***** DATA SHOWN

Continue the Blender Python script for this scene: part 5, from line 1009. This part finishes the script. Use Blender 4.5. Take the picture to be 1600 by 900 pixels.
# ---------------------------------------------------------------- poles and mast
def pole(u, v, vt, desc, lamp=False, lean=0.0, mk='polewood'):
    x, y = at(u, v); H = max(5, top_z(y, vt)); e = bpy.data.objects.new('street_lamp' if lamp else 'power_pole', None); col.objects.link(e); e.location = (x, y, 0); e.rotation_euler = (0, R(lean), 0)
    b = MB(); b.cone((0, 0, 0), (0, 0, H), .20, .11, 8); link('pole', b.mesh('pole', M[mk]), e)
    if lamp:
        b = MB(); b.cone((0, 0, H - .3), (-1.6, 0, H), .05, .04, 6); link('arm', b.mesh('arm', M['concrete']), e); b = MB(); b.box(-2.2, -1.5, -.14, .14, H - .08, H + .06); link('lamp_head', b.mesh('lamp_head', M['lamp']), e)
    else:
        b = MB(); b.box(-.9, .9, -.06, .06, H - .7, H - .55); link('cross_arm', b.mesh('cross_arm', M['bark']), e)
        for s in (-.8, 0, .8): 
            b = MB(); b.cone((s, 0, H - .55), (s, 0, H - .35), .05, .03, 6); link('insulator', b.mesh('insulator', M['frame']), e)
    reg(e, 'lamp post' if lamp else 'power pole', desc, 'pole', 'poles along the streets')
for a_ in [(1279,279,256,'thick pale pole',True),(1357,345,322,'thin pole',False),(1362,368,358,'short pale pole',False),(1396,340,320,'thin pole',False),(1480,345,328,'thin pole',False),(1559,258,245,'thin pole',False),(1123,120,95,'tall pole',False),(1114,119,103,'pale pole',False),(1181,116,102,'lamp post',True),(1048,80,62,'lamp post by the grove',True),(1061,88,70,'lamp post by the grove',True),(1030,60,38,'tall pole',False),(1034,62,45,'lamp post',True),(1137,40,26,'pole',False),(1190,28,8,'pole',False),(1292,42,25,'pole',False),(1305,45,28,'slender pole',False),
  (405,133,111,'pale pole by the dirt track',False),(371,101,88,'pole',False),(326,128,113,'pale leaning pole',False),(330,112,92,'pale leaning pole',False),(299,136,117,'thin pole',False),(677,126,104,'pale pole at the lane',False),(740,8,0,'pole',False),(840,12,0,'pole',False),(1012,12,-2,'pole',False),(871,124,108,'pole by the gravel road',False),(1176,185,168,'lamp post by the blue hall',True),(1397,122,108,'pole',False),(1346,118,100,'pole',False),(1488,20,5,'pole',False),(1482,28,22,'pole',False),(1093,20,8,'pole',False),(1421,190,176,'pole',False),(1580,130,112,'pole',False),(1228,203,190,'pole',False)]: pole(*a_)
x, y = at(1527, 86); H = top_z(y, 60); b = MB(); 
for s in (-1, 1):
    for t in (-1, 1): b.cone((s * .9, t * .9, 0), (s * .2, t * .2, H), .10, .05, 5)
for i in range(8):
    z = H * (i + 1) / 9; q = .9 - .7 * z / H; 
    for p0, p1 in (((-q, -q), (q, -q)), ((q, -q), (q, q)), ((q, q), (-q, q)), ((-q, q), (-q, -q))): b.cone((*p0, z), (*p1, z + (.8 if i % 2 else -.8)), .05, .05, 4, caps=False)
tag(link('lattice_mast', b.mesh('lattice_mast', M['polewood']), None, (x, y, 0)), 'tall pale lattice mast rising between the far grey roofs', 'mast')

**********

# JOB:
Take the listing above and write it out again exactly.

# SOLUTION TO THE PROBLEM:
Continue the Blender Python script for this scene: part 5, from line 1009. This part finishes the script. Use Blender 4.5. Take the picture to be 1600 by 900 pixels.
# ---------------------------------------------------------------- poles and mast
def pole(u, v, vt, desc, lamp=False, lean=0.0, mk='polewood'):
    x, y = at(u, v); H = max(5, top_z(y, vt)); e = bpy.data.objects.new('street_lamp' if lamp else 'power_pole', None); col.objects.link(e); e.location = (x, y, 0); e.rotation_euler = (0, R(lean), 0)
    b = MB(); b.cone((0, 0, 0), (0, 0, H), .20, .11, 8); link('pole', b.mesh('pole', M[mk]), e)
    if lamp:
        b = MB(); b.cone((0, 0, H - .3), (-1.6, 0, H), .05, .04, 6); link('arm', b.mesh('arm', M['concrete']), e); b = MB(); b.box(-2.2, -1.5, -.14, .14, H - .08, H + .06); link('lamp_head', b.mesh('lamp_head', M['lamp']), e)
    else:
        b = MB(); b.box(-.9, .9, -.06, .06, H - .7, H - .55); link('cross_arm', b.mesh('cross_arm', M['bark']), e)
        for s in (-.8, 0, .8): 
            b = MB(); b.cone((s, 0, H - .55), (s, 0, H - .35), .05, .03, 6); link('insulator', b.mesh('insulator', M['frame']), e)
    reg(e, 'lamp post' if lamp else 'power pole', desc, 'pole', 'poles along the streets')
for a_ in [(1279,279,256,'thick pale pole',True),(1357,345,322,'thin pole',False),(1362,368,358,'short pale pole',False),(1396,340,320,'thin pole',False),(1480,345,328,'thin pole',False),(1559,258,245,'thin pole',False),(1123,120,95,'tall pole',False),(1114,119,103,'pale pole',False),(1181,116,102,'lamp post',True),(1048,80,62,'lamp post by the grove',True),(1061,88,70,'lamp post by the grove',True),(1030,60,38,'tall pole',False),(1034,62,45,'lamp post',True),(1137,40,26,'pole',False),(1190,28,8,'pole',False),(1292,42,25,'pole',False),(1305,45,28,'slender pole',False),
  (405,133,111,'pale pole by the dirt track',False),(371,101,88,'pole',False),(326,128,113,'pale leaning pole',False),(330,112,92,'pale leaning pole',False),(299,136,117,'thin pole',False),(677,126,104,'pale pole at the lane',False),(740,8,0,'pole',False),(840,12,0,'pole',False),(1012,12,-2,'pole',False),(871,124,108,'pole by the gravel road',False),(1176,185,168,'lamp post by the blue hall',True),(1397,122,108,'pole',False),(1346,118,100,'pole',False),(1488,20,5,'pole',False),(1482,28,22,'pole',False),(1093,20,8,'pole',False),(1421,190,176,'pole',False),(1580,130,112,'pole',False),(1228,203,190,'pole',False)]: pole(*a_)
x, y = at(1527, 86); H = top_z(y, 60); b = MB(); 
for s in (-1, 1):
    for t in (-1, 1): b.cone((s * .9, t * .9, 0), (s * .2, t * .2, H), .10, .05, 5)
for i in range(8):
    z = H * (i + 1) / 9; q = .9 - .7 * z / H; 
    for p0, p1 in (((-q, -q), (q, -q)), ((q, -q), (q, q)), ((q, q), (-q, q)), ((-q, q), (-q, -q))): b.cone((*p0, z), (*p1, z + (.8 if i % 2 else -.8)), .05, .05, 4, caps=False)
tag(link('lattice_mast', b.mesh('lattice_mast', M['polewood']), None, (x, y, 0)), 'tall pale lattice mast rising between the far grey roofs', 'mast')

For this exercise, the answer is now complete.